OUELLET: Nous étions dans les Grottes vaticanes et étions accompagnés par le délégué de la Fabrique de Saint-Pierre, l’évêque Vittorio Lanzani. Arrivés sous l’autel de la confession, nous nous sommes trouvés devant l’urne où sont conservés les palliums de laine. Mgr Lanzani a expliqué aux prélats grecs que là, derrière, se trouvait la tombe de l’apôtre Pierre. Le métropolite Panteleimon a alors demandé où se trouvaient exactement les reliques de Pierre. Mgr Lanzani a expliqué qu’elles se trouvaient au niveau de la plaque de marbre vert, à droite de l’urne des palliums. Je n’ai pas compris sur le moment la raison de la question de Panteleimon. Mais cela n’a pas duré. Je me rappelle encore avec un étonnement admiratif qu’aussitôt les évêques grecs ont enlevé leurs grands chapeaux noirs, qu’ils se sont agenouillés l’un après l’autre et ont posé leur front nu sur la plaque de marbre vert derrière laquelle se trouvait la tombe de saint Pierre. Et ils ont prié.
Et à Saint-Paul-hors-les-Murs que s’est-il passé?
OUELLET: Une fois arrivés sur la plaque de marbre blanc qui couvre la tombe de l’Apôtre des gentils, les évêques grecs nous ont demandé de les laisser seuls. Par la suite l’un d’eux m’a raconté que chacun d’eux s’était étendu à terre de manière à faire entrer sa croix pectorale dans la fissure qui se trouve dans la plaque de marbre pour que la croix puisse entrer en contact avec le lieu de l’inhumation de saint Paul. Ces épisodes m’ont frappé et ému alors comme aujourd’hui. Je ne suis donc pas du tout surpris que le patriarche Bartholomeos Ier considère le moment où il a reçu les reliques de Grégoire et de Jean comme le plus haut moment de son mandat de patriarche de Constantinople.
Bartholomeos Ier en prière devant le sépulcre de l’apôtre Pierre, dans les Grottes vaticanes, le matin du 29 juin 2004

Bartholomeos Ier en prière devant le sépulcre de l’apôtre Pierre, dans les Grottes vaticanes, le matin du 29 juin 2004

L’Osservatore Romano du 10-11 janvier a publié un article de Mgr Walter Brandmüller, président du Comité pontifical de sciences historiques, dans lequel il déclare qu’il n’y a aucune preuve que les reliques de Grégoire de Nazianze et de Jean Chrysostome aient été dérobées pendant la Quatrième Croisade.

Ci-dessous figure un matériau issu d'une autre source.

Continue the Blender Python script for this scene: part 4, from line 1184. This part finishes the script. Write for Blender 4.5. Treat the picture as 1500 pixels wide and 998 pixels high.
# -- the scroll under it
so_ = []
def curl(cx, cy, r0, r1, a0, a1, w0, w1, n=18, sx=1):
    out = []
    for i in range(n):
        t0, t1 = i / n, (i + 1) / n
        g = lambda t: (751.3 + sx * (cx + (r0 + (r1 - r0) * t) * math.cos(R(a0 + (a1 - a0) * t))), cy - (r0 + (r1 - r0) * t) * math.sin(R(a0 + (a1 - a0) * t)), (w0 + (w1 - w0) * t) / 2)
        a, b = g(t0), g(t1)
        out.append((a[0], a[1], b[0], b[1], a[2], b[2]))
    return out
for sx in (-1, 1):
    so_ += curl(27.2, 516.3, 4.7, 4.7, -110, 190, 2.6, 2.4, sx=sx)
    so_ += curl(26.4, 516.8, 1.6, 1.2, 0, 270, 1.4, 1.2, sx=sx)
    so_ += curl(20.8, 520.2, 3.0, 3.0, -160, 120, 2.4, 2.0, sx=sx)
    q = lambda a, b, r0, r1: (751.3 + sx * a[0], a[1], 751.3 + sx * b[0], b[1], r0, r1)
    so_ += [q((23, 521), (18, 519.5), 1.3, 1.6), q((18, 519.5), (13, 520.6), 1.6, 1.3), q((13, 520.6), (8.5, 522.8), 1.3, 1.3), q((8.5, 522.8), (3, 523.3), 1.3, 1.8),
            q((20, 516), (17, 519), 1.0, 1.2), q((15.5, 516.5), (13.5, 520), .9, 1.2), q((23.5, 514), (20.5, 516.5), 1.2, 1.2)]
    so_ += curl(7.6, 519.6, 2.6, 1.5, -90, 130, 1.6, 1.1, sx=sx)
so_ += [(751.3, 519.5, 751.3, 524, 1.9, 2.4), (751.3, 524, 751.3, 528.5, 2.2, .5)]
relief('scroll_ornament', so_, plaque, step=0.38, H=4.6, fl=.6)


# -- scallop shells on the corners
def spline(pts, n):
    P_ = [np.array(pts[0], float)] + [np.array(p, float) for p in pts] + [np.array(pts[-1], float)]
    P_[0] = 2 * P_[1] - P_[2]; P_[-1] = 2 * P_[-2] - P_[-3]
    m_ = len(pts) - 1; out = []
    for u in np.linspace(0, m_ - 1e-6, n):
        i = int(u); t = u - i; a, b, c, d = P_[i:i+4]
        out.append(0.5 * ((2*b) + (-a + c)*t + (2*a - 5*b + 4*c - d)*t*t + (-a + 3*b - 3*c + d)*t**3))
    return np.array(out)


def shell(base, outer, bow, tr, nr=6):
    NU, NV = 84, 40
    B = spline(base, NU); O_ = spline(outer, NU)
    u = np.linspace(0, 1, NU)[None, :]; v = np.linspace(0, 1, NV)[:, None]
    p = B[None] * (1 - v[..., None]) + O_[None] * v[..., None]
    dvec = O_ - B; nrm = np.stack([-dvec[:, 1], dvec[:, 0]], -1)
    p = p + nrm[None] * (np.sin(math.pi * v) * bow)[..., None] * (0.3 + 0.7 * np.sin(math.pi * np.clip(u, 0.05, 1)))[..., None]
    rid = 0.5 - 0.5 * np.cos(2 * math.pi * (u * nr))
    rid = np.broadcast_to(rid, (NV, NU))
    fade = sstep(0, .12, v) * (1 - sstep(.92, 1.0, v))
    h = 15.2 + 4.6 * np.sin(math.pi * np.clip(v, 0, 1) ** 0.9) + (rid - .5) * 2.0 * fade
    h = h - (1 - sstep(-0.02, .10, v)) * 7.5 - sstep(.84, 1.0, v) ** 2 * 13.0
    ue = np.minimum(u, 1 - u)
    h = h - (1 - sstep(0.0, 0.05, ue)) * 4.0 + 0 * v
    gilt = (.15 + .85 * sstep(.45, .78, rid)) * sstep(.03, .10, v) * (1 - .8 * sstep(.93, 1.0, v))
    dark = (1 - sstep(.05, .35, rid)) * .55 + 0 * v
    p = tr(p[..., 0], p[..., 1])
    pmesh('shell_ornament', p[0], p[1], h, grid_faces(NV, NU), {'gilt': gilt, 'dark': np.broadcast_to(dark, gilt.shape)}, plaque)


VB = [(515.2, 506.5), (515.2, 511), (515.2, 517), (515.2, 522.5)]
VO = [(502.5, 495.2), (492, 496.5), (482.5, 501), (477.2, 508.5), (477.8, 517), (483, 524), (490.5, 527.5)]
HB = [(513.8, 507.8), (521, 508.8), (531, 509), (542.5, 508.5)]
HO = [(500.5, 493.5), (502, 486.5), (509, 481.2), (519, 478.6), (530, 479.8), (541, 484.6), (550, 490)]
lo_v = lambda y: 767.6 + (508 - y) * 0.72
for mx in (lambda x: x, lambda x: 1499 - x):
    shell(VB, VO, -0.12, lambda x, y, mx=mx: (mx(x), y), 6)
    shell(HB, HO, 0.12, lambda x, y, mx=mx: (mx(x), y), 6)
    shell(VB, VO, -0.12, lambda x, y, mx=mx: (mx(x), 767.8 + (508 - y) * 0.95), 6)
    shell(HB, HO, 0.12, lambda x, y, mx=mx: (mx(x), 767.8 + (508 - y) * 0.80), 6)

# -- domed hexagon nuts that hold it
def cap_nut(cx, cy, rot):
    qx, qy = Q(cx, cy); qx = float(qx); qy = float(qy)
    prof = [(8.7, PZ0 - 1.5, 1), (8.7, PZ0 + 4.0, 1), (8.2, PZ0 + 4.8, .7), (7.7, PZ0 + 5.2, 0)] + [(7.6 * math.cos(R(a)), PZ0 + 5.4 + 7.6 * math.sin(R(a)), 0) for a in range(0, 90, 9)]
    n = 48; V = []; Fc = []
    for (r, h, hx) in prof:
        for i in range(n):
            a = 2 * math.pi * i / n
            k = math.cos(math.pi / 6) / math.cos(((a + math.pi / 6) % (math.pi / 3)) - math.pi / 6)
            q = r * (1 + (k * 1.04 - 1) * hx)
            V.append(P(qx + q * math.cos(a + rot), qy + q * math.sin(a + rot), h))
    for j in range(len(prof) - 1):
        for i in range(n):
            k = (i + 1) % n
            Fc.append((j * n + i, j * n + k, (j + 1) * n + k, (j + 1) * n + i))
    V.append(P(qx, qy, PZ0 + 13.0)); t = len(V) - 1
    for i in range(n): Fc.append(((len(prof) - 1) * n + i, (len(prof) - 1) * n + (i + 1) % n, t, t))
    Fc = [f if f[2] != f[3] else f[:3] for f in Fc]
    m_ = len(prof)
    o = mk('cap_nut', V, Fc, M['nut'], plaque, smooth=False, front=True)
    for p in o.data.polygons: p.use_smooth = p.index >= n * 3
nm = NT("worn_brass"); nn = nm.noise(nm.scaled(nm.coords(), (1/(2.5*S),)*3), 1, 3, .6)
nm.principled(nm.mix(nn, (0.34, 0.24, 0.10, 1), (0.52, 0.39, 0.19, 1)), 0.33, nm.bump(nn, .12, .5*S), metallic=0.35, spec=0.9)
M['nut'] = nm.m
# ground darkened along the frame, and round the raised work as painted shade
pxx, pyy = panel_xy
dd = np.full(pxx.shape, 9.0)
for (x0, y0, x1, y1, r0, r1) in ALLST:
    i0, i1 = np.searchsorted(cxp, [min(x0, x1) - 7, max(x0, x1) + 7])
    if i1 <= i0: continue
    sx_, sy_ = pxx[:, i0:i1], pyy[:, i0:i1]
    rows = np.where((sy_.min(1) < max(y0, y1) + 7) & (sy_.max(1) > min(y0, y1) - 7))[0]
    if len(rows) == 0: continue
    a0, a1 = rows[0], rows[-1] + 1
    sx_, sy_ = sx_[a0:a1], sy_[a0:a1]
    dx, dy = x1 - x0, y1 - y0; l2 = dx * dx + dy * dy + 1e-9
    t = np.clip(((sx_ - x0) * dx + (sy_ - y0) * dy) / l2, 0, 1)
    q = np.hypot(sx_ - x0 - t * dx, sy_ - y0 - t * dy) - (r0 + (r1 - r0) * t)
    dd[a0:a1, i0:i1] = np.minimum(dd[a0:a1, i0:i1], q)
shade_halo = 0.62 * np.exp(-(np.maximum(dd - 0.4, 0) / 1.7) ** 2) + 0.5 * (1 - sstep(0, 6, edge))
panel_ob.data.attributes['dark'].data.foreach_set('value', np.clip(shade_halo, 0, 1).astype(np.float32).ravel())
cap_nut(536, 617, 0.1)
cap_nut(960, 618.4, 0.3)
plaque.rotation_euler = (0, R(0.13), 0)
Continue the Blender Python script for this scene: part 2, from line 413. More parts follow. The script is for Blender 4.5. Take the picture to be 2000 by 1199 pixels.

OUELLET: Je ne veux pas entrer dans ces polémiques. C’est une donnée de fait que ces reliques se trouvaient avant à Constantinople et qu’elles se trouvent maintenant à Rome. Mais, à ce propos, un autre épisode lié à la visite des évêques grecs en 2002, me revient à l’esprit.
Lequel?
OUELLET: Je me rappelle qu’à un certain moment ont été montrées à la délégation des reliques qui, effectivement, avaient été dérobées à Constantinople et apportées à Rome, à l’occasion de la fameuse Quatrième Croisade. Je me suis fait tout petit tout petit, tant j’avais honte, mais le métropolite Panteleimon m’a pris par ma soutane et m’a dit: nous sommes vraiment contents que ces reliques soient conservées ici; il y beaucoup de reliques qui ont été perdues, mais celles-ci ne l’ont pas été et c’est une bonne chose, comme cela nous pouvons nous aussi les vénérer. Ces mots – dans lesquels entrait peut-être un brin d’habileté diplomatique – ont soulagé mon embarras. Et ils m’ont réconforté.
Éminence, une dernière question sur les perspectives de l’œcuménisme. Selon certains, les catholiques feraient trop de concessions à l’orthodoxie, qui, quant à elle, ne concéderait rien à l’Église de Rome.
OUELLET: Je comprends cette perplexité. Mais je crois que, de toutes façons, ce doit toujours être à l’Église de Rome, qui préside dans la charité, de faire le premier pas. C’est toujours elle qui doit chercher à obéir humblement au commandement de Jésus qui veut que les frères soient une seule et même chose.